Israeli troops arrested dozens of Palestinians today during a search of the West Bank city of Jenin for militants involved in a suicide bombing, and a U.S. envoy left the region with neither side optimistic about the latest peace proposal.

In an army operation that began Friday, soldiers imposed a curfew on the 50,000 residents of the city and its refugee camp and began searching from house to house after dark tonight.

Dozens of Palestinians were arrested in the searches, including residents with no connections to militant groups, witnesses said. The army said soldiers arrested 30 suspects including a bomber on the way to an attack and two relatives of one of the two teenage suicide bombers who carried out an attack on a bus last Monday that killed 14 people.

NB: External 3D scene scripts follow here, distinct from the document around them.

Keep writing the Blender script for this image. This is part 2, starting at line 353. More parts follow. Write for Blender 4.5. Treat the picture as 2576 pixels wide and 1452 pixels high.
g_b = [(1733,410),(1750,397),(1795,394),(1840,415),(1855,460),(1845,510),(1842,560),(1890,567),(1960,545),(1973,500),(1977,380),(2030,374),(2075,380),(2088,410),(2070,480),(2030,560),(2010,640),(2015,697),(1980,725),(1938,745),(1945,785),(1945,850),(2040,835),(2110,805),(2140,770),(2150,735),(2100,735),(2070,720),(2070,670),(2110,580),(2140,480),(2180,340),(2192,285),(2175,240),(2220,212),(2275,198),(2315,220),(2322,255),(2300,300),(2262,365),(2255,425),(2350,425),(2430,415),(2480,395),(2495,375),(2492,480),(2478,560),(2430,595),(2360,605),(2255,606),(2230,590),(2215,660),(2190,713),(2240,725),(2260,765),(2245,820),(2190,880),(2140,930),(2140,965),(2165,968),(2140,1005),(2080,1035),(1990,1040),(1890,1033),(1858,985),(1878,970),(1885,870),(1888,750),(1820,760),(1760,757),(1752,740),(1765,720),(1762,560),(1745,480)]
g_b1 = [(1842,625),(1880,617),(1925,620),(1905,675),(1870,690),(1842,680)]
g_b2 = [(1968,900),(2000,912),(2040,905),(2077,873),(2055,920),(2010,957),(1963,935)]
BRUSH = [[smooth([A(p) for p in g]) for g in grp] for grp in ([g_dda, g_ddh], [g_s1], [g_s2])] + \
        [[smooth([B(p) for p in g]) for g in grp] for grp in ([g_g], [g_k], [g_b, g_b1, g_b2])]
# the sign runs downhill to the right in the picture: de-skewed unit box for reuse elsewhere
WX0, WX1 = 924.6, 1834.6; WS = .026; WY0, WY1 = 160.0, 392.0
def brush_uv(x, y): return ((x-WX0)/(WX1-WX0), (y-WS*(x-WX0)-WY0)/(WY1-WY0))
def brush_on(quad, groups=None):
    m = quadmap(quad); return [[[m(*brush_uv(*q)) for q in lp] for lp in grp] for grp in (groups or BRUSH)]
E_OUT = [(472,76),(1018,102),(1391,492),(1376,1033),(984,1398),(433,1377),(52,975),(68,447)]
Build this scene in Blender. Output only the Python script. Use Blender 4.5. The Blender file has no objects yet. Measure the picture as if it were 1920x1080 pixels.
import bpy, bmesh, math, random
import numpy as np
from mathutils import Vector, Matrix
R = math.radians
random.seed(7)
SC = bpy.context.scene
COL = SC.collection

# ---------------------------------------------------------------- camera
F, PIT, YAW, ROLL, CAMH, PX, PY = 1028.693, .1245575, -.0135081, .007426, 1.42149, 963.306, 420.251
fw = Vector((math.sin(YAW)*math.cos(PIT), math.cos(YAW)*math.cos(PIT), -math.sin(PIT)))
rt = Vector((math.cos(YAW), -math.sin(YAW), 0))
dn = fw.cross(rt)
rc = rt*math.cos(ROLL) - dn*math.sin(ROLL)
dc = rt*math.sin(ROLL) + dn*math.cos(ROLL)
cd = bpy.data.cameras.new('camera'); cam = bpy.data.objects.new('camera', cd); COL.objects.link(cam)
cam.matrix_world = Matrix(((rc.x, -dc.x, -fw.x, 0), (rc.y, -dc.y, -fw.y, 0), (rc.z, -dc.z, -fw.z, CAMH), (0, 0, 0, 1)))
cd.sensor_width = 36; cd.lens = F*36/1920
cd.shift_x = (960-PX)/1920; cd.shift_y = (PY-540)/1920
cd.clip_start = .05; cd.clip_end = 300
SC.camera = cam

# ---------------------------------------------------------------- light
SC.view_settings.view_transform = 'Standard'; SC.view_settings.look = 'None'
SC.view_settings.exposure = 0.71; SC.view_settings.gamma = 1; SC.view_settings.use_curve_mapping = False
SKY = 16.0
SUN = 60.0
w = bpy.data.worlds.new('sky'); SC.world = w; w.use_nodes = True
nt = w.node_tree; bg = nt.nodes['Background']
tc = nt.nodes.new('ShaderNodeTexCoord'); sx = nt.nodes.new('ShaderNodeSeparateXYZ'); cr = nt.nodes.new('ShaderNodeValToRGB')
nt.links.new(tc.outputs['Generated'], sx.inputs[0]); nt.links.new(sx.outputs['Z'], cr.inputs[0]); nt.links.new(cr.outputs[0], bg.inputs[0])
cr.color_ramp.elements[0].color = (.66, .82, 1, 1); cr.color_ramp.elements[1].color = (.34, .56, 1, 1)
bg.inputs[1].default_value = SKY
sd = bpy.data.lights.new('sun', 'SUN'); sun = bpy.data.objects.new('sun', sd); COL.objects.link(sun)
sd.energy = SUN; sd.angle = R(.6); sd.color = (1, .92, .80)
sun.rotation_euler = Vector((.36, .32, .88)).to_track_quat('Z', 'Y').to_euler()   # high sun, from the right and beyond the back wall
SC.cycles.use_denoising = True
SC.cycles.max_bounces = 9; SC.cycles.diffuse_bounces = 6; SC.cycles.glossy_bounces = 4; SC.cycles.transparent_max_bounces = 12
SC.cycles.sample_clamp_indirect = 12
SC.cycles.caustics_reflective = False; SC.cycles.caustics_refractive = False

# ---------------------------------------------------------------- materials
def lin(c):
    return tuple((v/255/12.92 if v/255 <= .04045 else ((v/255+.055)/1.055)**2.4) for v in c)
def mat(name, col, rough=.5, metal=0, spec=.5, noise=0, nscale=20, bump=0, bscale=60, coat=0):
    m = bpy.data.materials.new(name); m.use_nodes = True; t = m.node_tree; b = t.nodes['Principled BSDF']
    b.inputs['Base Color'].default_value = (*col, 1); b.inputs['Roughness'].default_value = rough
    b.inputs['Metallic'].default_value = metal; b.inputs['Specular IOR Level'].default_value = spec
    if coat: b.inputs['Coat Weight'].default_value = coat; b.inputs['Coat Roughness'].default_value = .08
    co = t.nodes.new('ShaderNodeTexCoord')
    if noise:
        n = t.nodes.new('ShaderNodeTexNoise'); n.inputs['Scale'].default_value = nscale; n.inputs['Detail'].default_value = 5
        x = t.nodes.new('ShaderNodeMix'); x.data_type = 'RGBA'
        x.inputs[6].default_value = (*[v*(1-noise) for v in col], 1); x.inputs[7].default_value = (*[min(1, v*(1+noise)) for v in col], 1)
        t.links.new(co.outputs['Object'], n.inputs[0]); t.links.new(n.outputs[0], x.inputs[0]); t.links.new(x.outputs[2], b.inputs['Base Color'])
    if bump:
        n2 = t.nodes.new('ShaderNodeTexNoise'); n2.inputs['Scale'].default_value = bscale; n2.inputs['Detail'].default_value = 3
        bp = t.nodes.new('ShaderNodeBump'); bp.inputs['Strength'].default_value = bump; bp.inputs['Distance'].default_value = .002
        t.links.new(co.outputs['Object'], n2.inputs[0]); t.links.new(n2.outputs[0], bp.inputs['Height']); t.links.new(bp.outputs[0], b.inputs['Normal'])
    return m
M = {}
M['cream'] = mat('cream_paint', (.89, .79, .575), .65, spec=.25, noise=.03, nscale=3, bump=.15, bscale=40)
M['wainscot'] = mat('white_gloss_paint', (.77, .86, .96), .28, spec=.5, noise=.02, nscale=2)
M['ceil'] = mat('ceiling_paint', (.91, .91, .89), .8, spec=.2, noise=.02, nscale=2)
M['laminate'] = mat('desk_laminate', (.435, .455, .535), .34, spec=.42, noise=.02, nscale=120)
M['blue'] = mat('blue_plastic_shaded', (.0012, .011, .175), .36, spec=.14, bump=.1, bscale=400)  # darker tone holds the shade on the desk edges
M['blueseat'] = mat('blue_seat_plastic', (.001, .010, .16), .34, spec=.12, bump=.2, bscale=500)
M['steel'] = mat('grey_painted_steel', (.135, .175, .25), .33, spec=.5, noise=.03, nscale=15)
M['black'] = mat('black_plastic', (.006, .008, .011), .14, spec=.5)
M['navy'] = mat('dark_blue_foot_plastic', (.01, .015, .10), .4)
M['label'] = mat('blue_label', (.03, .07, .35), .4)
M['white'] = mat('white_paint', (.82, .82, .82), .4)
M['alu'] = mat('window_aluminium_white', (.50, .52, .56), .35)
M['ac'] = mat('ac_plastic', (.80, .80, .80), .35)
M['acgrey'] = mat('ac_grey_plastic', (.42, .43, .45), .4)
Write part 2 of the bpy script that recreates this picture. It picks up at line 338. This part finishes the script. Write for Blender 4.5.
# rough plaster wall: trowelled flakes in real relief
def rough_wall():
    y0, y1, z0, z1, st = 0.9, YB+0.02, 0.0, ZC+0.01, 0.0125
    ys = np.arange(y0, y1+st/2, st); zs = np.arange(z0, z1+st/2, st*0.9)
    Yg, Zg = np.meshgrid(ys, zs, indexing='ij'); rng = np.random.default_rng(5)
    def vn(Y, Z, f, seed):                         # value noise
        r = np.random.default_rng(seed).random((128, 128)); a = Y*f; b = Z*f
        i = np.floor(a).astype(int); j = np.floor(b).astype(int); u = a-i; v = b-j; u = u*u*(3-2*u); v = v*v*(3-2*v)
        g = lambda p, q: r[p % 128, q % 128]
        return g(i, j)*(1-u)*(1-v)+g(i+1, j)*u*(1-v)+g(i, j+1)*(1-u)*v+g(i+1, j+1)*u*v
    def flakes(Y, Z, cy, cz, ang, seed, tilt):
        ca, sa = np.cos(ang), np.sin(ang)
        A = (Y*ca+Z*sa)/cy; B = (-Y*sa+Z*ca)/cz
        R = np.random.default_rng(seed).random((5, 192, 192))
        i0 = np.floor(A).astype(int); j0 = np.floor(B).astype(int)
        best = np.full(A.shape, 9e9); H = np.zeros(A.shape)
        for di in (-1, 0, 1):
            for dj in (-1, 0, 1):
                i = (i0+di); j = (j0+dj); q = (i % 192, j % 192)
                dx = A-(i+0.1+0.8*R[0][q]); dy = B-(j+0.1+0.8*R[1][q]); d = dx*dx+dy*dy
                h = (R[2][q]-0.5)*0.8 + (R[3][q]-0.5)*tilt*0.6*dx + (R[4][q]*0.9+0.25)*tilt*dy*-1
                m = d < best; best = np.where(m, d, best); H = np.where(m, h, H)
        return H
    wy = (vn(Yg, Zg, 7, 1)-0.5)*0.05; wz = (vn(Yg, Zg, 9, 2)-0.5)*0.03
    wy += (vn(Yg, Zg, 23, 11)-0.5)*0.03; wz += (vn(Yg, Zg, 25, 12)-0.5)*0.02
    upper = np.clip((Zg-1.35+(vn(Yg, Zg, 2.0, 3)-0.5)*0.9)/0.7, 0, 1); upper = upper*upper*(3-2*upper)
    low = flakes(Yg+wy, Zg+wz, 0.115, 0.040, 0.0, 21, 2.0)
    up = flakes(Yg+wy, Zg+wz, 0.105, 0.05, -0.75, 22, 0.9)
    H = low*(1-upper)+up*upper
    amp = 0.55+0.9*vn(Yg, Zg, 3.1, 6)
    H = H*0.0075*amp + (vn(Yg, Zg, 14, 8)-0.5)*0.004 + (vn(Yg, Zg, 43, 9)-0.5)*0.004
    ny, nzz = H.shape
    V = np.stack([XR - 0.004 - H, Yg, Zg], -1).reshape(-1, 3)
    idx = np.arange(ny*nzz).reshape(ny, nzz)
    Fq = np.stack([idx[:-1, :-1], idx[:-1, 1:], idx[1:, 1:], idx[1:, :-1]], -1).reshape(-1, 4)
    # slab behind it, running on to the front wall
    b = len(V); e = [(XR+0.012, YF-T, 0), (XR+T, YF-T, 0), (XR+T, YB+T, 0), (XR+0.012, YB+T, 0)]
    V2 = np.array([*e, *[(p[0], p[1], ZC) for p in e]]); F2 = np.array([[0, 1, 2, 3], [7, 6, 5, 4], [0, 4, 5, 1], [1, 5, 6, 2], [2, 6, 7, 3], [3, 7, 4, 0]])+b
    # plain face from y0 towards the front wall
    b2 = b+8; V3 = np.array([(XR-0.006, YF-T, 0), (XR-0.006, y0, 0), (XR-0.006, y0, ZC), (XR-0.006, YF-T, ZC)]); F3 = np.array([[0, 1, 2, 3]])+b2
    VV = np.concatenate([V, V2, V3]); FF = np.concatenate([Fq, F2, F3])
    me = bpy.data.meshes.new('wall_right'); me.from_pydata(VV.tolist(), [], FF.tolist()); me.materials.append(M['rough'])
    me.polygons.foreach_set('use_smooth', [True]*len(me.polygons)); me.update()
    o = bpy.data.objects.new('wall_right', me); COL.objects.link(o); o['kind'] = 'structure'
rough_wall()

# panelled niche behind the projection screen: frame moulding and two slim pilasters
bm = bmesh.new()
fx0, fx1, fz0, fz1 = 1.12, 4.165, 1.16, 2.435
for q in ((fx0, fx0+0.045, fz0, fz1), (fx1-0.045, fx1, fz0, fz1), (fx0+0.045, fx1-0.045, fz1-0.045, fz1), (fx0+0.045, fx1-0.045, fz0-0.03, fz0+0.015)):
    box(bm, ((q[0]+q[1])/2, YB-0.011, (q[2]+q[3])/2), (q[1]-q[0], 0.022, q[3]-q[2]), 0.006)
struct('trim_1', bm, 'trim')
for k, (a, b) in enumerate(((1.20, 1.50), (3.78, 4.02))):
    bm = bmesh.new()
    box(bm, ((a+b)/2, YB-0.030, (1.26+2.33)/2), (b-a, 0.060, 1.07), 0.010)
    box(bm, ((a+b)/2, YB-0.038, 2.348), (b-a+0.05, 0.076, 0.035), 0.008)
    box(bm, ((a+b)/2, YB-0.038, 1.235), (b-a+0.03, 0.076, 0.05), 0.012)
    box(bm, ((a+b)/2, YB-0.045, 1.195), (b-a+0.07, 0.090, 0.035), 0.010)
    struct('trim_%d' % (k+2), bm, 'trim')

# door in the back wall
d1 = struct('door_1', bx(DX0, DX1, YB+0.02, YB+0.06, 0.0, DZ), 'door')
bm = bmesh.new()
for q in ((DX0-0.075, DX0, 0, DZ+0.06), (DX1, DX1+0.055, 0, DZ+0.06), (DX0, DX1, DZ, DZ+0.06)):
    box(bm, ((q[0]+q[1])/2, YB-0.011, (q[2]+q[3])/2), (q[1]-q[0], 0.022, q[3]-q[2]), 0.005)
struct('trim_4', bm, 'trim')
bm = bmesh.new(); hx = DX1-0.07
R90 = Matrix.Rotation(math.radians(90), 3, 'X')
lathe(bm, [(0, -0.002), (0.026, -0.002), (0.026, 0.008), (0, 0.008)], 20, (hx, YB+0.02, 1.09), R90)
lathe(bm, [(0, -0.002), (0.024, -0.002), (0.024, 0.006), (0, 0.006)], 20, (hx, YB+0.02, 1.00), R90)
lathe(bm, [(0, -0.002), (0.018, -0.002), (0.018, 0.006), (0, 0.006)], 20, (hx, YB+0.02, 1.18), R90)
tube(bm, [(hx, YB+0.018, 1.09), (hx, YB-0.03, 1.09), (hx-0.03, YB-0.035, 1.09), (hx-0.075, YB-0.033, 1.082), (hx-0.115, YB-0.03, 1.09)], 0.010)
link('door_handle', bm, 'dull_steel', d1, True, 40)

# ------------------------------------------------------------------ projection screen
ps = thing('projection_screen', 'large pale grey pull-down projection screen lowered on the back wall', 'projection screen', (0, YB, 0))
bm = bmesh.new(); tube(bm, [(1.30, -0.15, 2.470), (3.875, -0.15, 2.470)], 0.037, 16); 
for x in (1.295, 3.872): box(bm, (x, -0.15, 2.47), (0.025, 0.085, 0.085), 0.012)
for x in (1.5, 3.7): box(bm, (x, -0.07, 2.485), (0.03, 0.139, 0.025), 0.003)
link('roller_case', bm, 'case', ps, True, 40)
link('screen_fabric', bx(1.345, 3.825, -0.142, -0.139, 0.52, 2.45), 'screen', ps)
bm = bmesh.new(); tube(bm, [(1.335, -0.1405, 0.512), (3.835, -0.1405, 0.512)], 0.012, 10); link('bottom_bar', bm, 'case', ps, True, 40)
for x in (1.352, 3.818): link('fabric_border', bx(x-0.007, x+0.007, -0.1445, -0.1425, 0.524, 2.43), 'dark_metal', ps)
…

In the Gaza Strip, a 13-year-old Palestinian boy was killed in the Rafah refugee camp when soldiers shot at Palestinians throwing stones and firebombs, local residents said. The army said there were heavy exchanges of fire in the area and the boy may have been hit by Palestinian fire.

Two more Palestinians were injured after dark in Rafah, when troops shot as about 15 tanks and two bulldozers moved into the camp and began demolishing structures not far from the border with Egypt, residents said.

Meanwhile, Assistant Secretary of State William J. Burns wrapped up a visit during which he presented the Israelis and Palestinians with the peace plan that calls for a provisional Palestinian state by the end of 2003 and full independence by 2005.

But Israel complained that the proposal did not fully address its security concerns, while Palestinians said the plan's omission of presidential elections was an effort to sideline Palestinian leader Yasser Arafat.

Arafat has said he is still studying the plan and Israeli Prime Minister Ariel Sharon is scheduled to respond within a week.

Burns will take the comments back to the "quartet" -- the United States, United Nations, European Union, and Russia -- which is to adopt the final plan by December.

The U.S. snub of Arafat was clear in Burns' visit -- the envoy met with a Palestinian legislator at her home just a few yards from Arafat's office in the West Bank city of Ramallah. The United States has criticized Arafat for not taking a firmer hand against anti-Israeli militants and has also pressed for political and economic reform in the Palestinian Authority.

In explaining Israel's operation in Jenin, Israeli Defense Minister Binyamin Ben-Eliezer called the city a "capital of terror" and said troops would "clean up" the town. Arafat called the incursion a "crime."

Near Jenin today, troops arrested an activist of the militant group Hamas, Mahmud Abadi, who was on his way to carry out a suicide bombing in Israel, the army said.

The Israeli operation in Jenin will continue for a week or longer, Israeli television reported. Israeli troops have been in most West Bank towns since June as part of an operation that began after a series of suicide bombings.

Israeli troops pulled back to the outskirts of Jenin on Oct. 18, but the suicide attack in Northern Israel came three days later, and Israel said the bombers were from the Jenin area.

In addition to those in Jenin, about 15 Palestinians were arrested in the West Bank over the weekend, the army said.

Overnight in the West Bank city of Nablus, members of the al-Aqsa Martyrs Brigade, a militia linked to Arafat's Fatah movement, dragged two sisters from their home and shot them both in their legs, claiming they collaborated with Israel's intelligence services.

One of the women, Haifa Rihan, a 39-year-old divorced mother of six, died afterward, an al-Aqsa member said on condition of anonymity.